*EXERCISE DIRECTIONS:* Quote the whole listing verbatim.

*COLLECTED DATA:*
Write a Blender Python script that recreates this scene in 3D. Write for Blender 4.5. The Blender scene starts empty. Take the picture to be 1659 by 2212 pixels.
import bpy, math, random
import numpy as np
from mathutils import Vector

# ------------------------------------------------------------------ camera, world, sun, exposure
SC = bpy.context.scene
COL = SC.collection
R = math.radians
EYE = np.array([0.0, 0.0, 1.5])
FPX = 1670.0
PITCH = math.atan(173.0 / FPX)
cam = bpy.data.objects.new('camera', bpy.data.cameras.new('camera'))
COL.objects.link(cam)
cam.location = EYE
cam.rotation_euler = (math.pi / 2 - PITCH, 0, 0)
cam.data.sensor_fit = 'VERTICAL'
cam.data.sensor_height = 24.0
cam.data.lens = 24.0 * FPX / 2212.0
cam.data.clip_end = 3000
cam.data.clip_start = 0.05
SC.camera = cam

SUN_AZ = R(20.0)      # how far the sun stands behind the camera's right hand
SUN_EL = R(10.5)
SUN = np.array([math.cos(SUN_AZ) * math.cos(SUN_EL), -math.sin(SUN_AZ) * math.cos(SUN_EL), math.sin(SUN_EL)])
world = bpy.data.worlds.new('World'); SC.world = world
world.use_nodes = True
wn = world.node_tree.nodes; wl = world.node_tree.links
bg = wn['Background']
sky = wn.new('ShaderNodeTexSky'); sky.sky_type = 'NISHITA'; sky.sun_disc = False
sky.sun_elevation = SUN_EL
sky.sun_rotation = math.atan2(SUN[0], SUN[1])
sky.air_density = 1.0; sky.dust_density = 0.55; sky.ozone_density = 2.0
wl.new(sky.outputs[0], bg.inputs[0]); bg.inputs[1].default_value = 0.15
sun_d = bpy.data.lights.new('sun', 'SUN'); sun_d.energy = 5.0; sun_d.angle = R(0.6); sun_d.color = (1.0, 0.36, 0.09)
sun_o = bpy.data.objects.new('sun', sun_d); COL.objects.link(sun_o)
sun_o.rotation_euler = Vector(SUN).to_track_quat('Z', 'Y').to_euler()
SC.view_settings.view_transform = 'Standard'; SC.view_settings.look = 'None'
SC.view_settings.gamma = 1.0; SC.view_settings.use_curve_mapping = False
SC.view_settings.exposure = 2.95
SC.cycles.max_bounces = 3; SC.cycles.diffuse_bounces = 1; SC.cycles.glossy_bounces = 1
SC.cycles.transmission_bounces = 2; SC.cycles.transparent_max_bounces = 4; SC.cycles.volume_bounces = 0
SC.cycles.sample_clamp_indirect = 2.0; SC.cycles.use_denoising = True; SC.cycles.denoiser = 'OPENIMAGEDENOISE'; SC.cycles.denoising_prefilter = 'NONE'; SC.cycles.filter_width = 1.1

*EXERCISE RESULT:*
Write a Blender Python script that recreates this scene in 3D. Write for Blender 4.5. The Blender scene starts empty. Take the picture to be 1659 by 2212 pixels.
import bpy, math, random
import numpy as np
from mathutils import Vector

# ------------------------------------------------------------------ camera, world, sun, exposure
SC = bpy.context.scene
COL = SC.collection
R = math.radians
EYE = np.array([0.0, 0.0, 1.5])
FPX = 1670.0
PITCH = math.atan(173.0 / FPX)
cam = bpy.data.objects.new('camera', bpy.data.cameras.new('camera'))
COL.objects.link(cam)
cam.location = EYE
cam.rotation_euler = (math.pi / 2 - PITCH, 0, 0)
cam.data.sensor_fit = 'VERTICAL'
cam.data.sensor_height = 24.0
cam.data.lens = 24.0 * FPX / 2212.0
cam.data.clip_end = 3000
cam.data.clip_start = 0.05
SC.camera = cam

SUN_AZ = R(20.0)      # how far the sun stands behind the camera's right hand
SUN_EL = R(10.5)
SUN = np.array([math.cos(SUN_AZ) * math.cos(SUN_EL), -math.sin(SUN_AZ) * math.cos(SUN_EL), math.sin(SUN_EL)])
world = bpy.data.worlds.new('World'); SC.world = world
world.use_nodes = True
wn = world.node_tree.nodes; wl = world.node_tree.links
bg = wn['Background']
sky = wn.new('ShaderNodeTexSky'); sky.sky_type = 'NISHITA'; sky.sun_disc = False
sky.sun_elevation = SUN_EL
sky.sun_rotation = math.atan2(SUN[0], SUN[1])
sky.air_density = 1.0; sky.dust_density = 0.55; sky.ozone_density = 2.0
wl.new(sky.outputs[0], bg.inputs[0]); bg.inputs[1].default_value = 0.15
sun_d = bpy.data.lights.new('sun', 'SUN'); sun_d.energy = 5.0; sun_d.angle = R(0.6); sun_d.color = (1.0, 0.36, 0.09)
sun_o = bpy.data.objects.new('sun', sun_d); COL.objects.link(sun_o)
sun_o.rotation_euler = Vector(SUN).to_track_quat('Z', 'Y').to_euler()
SC.view_settings.view_transform = 'Standard'; SC.view_settings.look = 'None'
SC.view_settings.gamma = 1.0; SC.view_settings.use_curve_mapping = False
SC.view_settings.exposure = 2.95
SC.cycles.max_bounces = 3; SC.cycles.diffuse_bounces = 1; SC.cycles.glossy_bounces = 1
SC.cycles.transmission_bounces = 2; SC.cycles.transparent_max_bounces = 4; SC.cycles.volume_bounces = 0
SC.cycles.sample_clamp_indirect = 2.0; SC.cycles.use_denoising = True; SC.cycles.denoiser = 'OPENIMAGEDENOISE'; SC.cycles.denoising_prefilter = 'NONE'; SC.cycles.filter_width = 1.1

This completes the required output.